In der DDR geschiedene Frauen beklagen seit 20 Jahren ihre Benachteiligung bei der Rente – nun interessieren sich die UN für sie.

Von Matthias Schlegel

Berlin - Wer 20 Jahre lang immer auf dem gleichen Anliegen herumreitet, wird schon mal als notorischer Nörgler und lästiger Querulant tituliert. Diese Erfahrung machen die Frauen, um die es hier geht, immer wieder. Es ficht sie nicht an. Schließlich wird ihre Forderung nicht allein dadurch unberechtigter, dass sie immer aufs Neue erhoben wird.

Seit Anfang der 90er Jahre beklagen in der DDR geschiedene Frauen, dass sie vom bundesdeutschen Rentenrecht benachteiligt werden. In den alten Bundesländern wird an Ehegatten, die vor dem 1. Juli 1977 geschieden wurden, Geschiedenenhinterbliebenenrente gezahlt; Ehegatten, die nach diesem Datum geschieden wurden, kommen in den Genuss eines Versorgungsausgleichs. In der DDR Geschiedene gehen dagegen leer aus. Im Rentenüberleitungsgesetz, das die Ansprüche der unterschiedlichen sozialen Gruppen nach der deutschen Einheit regelte, wurden sie schlichtweg vergessen. Das hat vor allem für ältere geschiedene Frauen, die wegen der Kindererziehung längere Zeit zu Hause blieben oder – wie die meisten Frauen in der DDR – in schlecht bezahlten Berufen arbeiteten, verheerende Folgen: Sie beziehen extrem niedrige oder gar keine Renten und sind häufig auf Grundsicherung angewiesen.

Eine von ihnen ist Ute Lauterbach. Die heute 70-jährige geschiedene Frau hat zwei Kinder großgezogen. Dafür hat sie fünf Jahre lang ihre Tätigkeit als Kindergärtnerin ausgesetzt, weil sie ihre Kleinen nicht schon mit acht Monaten täglich in der Kinderkrippe abliefern wollte.
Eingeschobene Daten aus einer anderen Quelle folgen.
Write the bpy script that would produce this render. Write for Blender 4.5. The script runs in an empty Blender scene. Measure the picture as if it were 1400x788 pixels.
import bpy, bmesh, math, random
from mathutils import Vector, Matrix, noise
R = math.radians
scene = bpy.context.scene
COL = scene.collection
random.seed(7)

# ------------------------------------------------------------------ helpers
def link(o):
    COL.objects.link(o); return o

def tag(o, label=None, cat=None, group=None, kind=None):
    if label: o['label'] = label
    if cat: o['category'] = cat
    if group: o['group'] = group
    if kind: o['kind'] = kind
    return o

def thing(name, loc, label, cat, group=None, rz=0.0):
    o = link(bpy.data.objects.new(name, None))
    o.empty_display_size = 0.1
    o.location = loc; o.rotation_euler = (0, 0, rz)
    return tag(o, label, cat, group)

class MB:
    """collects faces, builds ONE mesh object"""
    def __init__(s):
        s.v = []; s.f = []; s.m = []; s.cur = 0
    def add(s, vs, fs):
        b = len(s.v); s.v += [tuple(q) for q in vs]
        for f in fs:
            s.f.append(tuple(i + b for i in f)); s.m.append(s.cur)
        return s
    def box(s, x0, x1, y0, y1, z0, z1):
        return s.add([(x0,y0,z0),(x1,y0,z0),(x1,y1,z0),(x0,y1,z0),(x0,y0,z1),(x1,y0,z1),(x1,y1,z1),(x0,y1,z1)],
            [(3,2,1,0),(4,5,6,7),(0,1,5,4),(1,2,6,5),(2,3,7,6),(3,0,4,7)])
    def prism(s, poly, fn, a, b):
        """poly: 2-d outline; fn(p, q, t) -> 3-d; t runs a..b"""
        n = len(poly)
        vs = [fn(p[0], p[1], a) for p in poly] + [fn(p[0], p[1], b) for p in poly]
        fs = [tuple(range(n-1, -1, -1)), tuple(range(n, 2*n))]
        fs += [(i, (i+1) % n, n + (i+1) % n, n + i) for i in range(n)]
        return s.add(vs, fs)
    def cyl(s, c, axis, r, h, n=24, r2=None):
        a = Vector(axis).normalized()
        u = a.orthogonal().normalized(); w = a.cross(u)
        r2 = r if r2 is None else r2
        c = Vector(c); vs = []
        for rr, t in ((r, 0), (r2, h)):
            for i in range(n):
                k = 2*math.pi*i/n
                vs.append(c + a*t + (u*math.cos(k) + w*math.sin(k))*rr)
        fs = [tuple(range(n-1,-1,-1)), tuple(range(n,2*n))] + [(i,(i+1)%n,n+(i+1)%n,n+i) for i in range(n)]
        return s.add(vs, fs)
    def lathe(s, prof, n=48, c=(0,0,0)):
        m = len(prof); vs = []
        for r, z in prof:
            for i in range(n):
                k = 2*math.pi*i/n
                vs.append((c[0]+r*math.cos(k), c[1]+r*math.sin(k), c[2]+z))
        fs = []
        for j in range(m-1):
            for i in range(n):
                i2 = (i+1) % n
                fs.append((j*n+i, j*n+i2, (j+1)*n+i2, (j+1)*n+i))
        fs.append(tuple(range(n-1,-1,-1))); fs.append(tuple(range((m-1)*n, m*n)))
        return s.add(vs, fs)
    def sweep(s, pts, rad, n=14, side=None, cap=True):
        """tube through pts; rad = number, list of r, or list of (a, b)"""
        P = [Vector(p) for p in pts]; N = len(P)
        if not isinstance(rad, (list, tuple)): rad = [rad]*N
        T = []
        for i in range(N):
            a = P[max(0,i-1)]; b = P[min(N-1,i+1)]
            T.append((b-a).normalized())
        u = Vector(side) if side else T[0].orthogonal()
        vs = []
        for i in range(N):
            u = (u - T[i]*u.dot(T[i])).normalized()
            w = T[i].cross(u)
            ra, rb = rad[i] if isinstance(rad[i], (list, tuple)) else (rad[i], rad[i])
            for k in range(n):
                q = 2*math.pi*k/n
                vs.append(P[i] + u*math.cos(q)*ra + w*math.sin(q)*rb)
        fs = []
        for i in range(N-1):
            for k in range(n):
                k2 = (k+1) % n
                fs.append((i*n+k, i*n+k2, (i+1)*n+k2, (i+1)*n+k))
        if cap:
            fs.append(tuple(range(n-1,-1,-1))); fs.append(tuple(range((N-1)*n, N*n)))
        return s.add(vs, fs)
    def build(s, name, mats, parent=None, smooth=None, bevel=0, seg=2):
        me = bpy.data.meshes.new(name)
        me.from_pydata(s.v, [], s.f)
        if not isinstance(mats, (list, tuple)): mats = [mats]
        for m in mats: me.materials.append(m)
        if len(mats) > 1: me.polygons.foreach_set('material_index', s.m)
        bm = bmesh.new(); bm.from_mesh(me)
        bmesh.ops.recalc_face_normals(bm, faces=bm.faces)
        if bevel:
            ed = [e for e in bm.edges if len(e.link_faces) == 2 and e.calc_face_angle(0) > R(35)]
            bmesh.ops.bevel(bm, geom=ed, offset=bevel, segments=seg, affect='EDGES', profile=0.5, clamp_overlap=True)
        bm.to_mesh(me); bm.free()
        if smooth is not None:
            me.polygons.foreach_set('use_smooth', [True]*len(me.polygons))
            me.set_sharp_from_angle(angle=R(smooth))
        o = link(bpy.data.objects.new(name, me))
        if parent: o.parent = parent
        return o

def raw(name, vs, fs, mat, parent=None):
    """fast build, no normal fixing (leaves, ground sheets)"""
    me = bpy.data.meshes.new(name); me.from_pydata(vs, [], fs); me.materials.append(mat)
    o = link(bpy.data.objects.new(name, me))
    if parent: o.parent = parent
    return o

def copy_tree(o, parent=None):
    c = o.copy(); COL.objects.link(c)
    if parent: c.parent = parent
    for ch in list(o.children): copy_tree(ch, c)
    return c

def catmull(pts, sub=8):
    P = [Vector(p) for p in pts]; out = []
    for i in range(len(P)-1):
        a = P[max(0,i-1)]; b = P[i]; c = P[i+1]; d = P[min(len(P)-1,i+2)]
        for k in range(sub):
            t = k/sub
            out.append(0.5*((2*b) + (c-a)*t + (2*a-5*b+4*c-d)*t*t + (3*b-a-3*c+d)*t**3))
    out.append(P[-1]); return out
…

Die drei Mark Rentenversicherungsbeitrag, die sie während dieser Zeit monatlich abführte und die ihren Rentenanspruch garantierten, hatten materiell damals eher symbolischen Wert: In der DDR wurde die Rentenhöhe nach dem Einkommen in den letzten 20 Arbeitsjahren berechnet. Doch heute schlägt die Kindererziehungszeit gravierend zu Buche: Die jährliche Summe von gerade mal 36 Mark wird für die Rentenberechnung als Einkommen in dieser Zeit angesetzt.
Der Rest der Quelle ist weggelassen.